Aim:
Starting with the first line of the data that follows, transcribe every line verbatim until the line containing "dz = random.uniform(-0.0015, 0.0);" has been transcribed.

Data lines:
_ _ _

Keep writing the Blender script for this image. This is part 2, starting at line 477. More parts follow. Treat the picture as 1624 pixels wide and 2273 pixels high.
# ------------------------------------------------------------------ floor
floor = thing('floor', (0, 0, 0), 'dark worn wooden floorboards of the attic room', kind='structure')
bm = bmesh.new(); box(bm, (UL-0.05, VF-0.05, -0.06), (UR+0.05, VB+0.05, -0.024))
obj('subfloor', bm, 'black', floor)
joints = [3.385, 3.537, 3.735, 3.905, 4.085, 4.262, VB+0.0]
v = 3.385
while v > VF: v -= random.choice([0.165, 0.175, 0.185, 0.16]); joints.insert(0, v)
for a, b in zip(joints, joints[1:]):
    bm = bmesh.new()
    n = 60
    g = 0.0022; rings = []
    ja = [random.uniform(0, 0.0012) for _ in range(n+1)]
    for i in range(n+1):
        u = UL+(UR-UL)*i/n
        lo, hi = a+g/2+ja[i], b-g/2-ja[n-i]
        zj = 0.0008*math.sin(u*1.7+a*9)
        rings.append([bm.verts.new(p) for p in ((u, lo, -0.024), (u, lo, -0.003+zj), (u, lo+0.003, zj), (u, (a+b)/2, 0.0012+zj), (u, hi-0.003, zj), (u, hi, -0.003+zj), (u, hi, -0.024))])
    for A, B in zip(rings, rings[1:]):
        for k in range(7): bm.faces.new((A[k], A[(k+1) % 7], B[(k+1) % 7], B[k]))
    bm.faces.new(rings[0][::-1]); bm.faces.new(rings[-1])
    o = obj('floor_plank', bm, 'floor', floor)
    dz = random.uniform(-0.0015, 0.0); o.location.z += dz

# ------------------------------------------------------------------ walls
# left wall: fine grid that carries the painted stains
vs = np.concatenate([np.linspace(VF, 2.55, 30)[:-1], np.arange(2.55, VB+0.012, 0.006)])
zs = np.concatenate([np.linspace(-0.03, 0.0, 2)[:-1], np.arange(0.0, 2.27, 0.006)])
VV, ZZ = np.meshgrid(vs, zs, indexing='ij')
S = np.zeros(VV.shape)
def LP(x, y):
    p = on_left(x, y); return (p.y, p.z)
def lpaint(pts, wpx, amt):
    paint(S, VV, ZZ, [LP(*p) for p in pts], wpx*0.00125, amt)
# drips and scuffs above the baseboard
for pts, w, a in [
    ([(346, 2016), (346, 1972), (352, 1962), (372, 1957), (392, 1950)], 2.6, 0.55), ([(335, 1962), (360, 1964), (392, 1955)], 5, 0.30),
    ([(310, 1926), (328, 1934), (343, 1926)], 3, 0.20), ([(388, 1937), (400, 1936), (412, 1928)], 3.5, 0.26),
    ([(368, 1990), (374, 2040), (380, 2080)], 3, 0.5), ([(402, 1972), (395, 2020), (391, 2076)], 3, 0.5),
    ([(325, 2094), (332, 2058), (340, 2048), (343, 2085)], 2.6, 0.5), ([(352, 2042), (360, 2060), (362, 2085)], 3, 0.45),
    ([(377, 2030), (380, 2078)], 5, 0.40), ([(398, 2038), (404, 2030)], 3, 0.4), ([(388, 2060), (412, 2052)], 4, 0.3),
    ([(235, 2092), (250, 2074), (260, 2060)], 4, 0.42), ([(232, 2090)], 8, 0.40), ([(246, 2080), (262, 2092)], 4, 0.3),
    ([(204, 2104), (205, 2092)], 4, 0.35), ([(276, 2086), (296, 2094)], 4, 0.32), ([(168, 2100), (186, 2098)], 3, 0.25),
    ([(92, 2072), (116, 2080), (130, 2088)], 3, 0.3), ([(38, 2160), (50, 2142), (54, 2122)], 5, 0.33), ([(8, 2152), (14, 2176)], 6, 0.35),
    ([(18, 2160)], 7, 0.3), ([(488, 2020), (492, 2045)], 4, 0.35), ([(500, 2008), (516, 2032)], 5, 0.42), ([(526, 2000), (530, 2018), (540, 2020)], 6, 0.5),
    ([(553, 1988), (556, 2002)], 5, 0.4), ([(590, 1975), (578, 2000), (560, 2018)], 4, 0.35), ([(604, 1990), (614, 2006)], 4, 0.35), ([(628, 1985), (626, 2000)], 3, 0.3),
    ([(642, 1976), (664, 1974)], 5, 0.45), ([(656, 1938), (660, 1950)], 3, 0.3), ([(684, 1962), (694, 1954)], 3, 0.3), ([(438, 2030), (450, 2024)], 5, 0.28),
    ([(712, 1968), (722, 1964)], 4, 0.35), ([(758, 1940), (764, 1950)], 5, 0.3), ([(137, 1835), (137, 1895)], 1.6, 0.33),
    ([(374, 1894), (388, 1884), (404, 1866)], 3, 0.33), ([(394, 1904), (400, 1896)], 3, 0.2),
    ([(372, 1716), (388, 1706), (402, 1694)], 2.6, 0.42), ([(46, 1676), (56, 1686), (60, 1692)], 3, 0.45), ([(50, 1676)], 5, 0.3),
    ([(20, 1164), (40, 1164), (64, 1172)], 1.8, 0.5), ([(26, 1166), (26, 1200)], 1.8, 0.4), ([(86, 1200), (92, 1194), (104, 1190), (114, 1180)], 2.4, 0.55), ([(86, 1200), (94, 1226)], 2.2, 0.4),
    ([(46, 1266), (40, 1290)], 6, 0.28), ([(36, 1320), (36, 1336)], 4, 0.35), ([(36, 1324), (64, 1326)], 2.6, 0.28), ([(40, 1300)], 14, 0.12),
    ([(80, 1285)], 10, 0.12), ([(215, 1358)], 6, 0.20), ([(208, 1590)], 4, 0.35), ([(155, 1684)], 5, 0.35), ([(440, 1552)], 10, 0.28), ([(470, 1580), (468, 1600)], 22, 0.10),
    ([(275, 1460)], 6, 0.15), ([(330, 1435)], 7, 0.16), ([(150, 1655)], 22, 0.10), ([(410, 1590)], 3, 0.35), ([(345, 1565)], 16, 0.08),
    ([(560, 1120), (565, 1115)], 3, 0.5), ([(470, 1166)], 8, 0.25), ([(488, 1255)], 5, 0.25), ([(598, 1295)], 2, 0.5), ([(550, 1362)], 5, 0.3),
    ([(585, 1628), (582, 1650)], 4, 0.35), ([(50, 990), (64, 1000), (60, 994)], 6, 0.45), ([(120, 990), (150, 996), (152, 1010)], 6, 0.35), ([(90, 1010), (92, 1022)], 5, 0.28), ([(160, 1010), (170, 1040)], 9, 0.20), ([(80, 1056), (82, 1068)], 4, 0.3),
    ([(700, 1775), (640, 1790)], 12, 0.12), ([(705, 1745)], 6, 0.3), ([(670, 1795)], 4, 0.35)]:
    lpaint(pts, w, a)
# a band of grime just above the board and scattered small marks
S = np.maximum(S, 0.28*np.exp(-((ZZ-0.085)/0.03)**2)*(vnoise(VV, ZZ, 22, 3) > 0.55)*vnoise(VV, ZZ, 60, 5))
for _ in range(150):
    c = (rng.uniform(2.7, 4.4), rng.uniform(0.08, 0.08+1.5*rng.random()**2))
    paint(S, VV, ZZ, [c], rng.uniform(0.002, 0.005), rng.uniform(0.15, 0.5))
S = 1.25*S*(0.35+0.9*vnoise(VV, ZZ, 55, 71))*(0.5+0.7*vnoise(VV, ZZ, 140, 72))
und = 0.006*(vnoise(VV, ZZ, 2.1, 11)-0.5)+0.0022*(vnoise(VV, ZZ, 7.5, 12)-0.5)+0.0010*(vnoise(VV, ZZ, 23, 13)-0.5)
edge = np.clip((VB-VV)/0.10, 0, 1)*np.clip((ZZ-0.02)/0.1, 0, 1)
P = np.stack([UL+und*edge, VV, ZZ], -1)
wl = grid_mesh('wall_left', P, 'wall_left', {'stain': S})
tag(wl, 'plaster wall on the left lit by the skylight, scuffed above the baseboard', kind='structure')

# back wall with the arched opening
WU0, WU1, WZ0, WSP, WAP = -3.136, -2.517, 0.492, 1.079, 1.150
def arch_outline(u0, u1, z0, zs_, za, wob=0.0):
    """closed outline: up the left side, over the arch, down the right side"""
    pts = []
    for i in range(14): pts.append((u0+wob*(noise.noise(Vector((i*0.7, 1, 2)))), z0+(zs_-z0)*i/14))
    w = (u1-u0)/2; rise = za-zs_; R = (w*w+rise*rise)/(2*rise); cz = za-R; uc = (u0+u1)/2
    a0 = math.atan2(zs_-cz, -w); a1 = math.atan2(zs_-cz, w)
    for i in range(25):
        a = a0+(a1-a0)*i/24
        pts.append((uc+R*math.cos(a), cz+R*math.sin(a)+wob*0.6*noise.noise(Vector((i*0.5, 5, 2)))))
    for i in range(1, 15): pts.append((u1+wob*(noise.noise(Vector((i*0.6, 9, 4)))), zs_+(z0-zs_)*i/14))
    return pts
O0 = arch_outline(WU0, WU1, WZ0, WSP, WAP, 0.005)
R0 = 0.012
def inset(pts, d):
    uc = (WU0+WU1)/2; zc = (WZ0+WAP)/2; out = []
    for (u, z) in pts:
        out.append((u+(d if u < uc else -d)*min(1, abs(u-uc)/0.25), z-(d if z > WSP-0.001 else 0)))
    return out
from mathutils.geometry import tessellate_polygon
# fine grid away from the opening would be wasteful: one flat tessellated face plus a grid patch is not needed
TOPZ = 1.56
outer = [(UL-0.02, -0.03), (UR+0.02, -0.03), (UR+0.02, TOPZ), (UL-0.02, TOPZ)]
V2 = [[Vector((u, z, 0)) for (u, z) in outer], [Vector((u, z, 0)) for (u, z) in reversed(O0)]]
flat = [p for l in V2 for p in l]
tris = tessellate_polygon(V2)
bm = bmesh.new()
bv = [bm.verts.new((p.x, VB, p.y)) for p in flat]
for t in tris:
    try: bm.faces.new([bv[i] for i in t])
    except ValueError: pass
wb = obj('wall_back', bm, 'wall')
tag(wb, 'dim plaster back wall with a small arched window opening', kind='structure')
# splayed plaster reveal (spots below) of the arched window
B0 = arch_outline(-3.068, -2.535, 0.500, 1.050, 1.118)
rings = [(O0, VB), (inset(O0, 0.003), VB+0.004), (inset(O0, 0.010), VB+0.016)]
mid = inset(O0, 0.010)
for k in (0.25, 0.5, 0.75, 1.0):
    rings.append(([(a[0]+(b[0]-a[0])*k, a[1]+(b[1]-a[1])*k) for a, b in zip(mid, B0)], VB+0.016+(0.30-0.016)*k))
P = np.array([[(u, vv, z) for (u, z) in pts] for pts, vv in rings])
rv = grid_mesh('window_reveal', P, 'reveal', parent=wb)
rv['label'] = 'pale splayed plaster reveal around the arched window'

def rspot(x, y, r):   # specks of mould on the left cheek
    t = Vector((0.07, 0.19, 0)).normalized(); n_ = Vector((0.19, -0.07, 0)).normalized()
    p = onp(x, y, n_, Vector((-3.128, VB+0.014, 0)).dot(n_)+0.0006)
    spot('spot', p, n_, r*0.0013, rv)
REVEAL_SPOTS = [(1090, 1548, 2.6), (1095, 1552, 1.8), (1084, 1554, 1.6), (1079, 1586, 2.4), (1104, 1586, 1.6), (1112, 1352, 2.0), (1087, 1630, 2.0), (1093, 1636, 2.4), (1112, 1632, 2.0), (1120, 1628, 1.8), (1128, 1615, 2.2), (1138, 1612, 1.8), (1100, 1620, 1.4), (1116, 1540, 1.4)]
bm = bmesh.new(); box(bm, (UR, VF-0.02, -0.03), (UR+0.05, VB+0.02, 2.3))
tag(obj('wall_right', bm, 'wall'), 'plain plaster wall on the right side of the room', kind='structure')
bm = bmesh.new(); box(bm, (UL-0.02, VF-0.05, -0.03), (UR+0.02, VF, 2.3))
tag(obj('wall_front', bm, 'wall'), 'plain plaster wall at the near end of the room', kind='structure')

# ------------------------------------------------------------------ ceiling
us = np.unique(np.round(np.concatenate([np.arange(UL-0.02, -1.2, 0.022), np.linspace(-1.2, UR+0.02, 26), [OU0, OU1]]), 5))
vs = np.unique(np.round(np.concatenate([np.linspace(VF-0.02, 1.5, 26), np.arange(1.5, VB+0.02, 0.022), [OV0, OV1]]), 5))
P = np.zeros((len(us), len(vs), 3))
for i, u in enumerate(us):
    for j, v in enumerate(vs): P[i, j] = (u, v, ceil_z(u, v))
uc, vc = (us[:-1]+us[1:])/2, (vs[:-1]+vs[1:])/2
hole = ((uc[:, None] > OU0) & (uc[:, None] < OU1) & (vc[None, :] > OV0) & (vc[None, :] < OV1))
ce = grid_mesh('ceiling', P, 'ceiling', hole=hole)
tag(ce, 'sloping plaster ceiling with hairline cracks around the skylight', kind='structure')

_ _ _

Result below:
Keep writing the Blender script for this image. This is part 2, starting at line 477. More parts follow. Treat the picture as 1624 pixels wide and 2273 pixels high.
# ------------------------------------------------------------------ floor
floor = thing('floor', (0, 0, 0), 'dark worn wooden floorboards of the attic room', kind='structure')
bm = bmesh.new(); box(bm, (UL-0.05, VF-0.05, -0.06), (UR+0.05, VB+0.05, -0.024))
obj('subfloor', bm, 'black', floor)
joints = [3.385, 3.537, 3.735, 3.905, 4.085, 4.262, VB+0.0]
v = 3.385
while v > VF: v -= random.choice([0.165, 0.175, 0.185, 0.16]); joints.insert(0, v)
for a, b in zip(joints, joints[1:]):
    bm = bmesh.new()
    n = 60
    g = 0.0022; rings = []
    ja = [random.uniform(0, 0.0012) for _ in range(n+1)]
    for i in range(n+1):
        u = UL+(UR-UL)*i/n
        lo, hi = a+g/2+ja[i], b-g/2-ja[n-i]
        zj = 0.0008*math.sin(u*1.7+a*9)
        rings.append([bm.verts.new(p) for p in ((u, lo, -0.024), (u, lo, -0.003+zj), (u, lo+0.003, zj), (u, (a+b)/2, 0.0012+zj), (u, hi-0.003, zj), (u, hi, -0.003+zj), (u, hi, -0.024))])
    for A, B in zip(rings, rings[1:]):
        for k in range(7): bm.faces.new((A[k], A[(k+1) % 7], B[(k+1) % 7], B[k]))
    bm.faces.new(rings[0][::-1]); bm.faces.new(rings[-1])
    o = obj('floor_plank', bm, 'floor', floor)
    dz = random.uniform(-0.0015, 0.0); o.location.z += dz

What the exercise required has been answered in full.